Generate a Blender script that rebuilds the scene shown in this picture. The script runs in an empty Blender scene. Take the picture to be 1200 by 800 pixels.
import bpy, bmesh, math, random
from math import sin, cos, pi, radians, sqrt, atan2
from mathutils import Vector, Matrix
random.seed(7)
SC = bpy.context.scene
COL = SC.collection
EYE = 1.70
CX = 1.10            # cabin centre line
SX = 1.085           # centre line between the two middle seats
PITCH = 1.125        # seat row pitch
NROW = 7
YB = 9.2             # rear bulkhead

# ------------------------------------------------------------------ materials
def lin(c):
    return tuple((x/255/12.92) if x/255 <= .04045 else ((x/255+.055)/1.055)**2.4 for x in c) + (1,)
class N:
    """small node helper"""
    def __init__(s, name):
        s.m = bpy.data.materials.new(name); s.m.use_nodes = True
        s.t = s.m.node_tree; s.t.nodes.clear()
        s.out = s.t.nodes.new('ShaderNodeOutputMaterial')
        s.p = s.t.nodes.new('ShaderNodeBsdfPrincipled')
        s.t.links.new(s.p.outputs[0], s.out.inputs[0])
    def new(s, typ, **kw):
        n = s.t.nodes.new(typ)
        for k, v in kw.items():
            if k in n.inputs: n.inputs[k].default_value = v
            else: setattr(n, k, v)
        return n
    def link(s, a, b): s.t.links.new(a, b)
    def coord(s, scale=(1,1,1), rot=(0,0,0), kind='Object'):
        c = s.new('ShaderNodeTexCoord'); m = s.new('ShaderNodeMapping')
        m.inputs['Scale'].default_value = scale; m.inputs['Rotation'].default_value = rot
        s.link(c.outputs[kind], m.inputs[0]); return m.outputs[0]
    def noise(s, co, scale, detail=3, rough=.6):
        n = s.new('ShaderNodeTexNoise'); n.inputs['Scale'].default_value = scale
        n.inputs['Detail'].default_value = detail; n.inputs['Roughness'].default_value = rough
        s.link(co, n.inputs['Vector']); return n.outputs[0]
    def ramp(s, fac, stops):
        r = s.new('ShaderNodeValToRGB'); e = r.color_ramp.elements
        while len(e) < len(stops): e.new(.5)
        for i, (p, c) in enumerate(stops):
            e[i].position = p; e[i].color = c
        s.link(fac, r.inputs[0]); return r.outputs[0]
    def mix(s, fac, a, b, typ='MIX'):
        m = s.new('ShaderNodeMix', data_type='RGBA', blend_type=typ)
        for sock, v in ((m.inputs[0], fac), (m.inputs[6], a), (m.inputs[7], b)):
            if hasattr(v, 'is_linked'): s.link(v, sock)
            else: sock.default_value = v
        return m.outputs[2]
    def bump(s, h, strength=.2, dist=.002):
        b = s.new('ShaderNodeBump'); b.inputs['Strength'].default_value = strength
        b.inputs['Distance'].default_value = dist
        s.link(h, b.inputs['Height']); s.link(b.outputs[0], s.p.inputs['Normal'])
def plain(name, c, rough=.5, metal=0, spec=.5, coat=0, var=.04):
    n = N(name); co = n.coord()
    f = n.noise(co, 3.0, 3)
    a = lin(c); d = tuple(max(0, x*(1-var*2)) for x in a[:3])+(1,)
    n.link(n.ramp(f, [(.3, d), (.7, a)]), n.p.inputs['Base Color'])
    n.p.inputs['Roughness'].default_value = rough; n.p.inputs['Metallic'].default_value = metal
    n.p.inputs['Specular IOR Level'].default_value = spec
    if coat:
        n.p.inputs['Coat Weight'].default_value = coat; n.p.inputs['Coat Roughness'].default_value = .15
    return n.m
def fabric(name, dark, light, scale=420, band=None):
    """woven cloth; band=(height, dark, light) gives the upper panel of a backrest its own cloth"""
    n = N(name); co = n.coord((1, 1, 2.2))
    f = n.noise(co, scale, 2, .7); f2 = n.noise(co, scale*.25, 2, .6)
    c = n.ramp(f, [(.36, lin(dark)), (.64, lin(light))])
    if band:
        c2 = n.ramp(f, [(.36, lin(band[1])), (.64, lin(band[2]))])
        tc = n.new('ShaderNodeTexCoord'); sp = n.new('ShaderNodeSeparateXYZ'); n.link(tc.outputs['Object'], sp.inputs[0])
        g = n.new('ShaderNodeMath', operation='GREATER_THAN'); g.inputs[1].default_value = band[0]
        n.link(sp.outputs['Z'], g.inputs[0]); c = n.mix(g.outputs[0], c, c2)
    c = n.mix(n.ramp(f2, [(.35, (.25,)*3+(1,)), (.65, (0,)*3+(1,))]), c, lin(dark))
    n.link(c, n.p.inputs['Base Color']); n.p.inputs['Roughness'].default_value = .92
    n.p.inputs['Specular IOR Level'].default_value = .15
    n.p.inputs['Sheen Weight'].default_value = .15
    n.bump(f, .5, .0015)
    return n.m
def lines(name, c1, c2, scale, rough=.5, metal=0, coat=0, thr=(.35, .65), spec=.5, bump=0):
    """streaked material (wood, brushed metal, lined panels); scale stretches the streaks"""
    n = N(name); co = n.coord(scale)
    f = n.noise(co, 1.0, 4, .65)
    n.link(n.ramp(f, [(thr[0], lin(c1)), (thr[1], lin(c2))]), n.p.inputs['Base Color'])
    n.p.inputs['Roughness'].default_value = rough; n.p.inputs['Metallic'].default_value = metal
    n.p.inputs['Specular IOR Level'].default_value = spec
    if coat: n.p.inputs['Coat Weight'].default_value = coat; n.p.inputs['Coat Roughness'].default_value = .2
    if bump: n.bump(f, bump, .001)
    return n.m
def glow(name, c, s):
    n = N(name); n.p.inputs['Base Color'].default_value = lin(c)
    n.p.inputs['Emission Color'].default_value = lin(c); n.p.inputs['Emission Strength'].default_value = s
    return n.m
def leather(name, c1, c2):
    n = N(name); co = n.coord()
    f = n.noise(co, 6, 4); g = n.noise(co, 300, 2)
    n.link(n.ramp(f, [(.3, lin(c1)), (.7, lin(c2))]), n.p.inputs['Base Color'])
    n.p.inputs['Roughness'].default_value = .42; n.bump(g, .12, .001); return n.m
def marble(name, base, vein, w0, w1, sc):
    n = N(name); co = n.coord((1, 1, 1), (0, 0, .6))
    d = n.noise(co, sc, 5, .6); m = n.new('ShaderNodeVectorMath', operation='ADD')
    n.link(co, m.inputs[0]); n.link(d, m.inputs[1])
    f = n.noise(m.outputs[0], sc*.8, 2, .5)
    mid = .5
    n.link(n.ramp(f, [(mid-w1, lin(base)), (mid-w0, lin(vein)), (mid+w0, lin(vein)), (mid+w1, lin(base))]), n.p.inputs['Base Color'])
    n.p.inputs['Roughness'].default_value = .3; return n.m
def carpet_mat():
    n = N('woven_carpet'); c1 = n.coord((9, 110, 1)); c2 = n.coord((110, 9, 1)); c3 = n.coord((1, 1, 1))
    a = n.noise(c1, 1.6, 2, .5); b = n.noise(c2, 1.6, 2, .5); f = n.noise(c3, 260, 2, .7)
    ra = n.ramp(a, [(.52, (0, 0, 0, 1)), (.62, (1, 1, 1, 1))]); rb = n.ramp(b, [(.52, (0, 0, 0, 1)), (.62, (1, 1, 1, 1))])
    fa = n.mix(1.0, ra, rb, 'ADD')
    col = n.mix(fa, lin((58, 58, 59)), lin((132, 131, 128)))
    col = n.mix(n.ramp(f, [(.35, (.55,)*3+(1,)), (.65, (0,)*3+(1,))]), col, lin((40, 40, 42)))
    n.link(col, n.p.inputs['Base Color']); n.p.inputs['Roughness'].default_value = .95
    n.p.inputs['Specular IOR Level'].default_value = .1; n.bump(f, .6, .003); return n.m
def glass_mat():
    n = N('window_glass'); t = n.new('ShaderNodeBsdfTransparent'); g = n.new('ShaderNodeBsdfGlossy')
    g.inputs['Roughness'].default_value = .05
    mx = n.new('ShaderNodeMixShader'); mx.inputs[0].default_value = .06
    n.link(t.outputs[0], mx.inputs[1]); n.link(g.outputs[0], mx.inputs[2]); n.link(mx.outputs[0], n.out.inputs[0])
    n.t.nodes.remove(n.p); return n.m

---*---

● **EXERCISE BRIEF**
Print the listing above from its first line through the line with "# rear bulkhead", and stop there.

● **TASK OUTPUT**
Generate a Blender script that rebuilds the scene shown in this picture. The script runs in an empty Blender scene. Take the picture to be 1200 by 800 pixels.
import bpy, bmesh, math, random
from math import sin, cos, pi, radians, sqrt, atan2
from mathutils import Vector, Matrix
random.seed(7)
SC = bpy.context.scene
COL = SC.collection
EYE = 1.70
CX = 1.10            # cabin centre line
SX = 1.085           # centre line between the two middle seats
PITCH = 1.125        # seat row pitch
NROW = 7
YB = 9.2             # rear bulkhead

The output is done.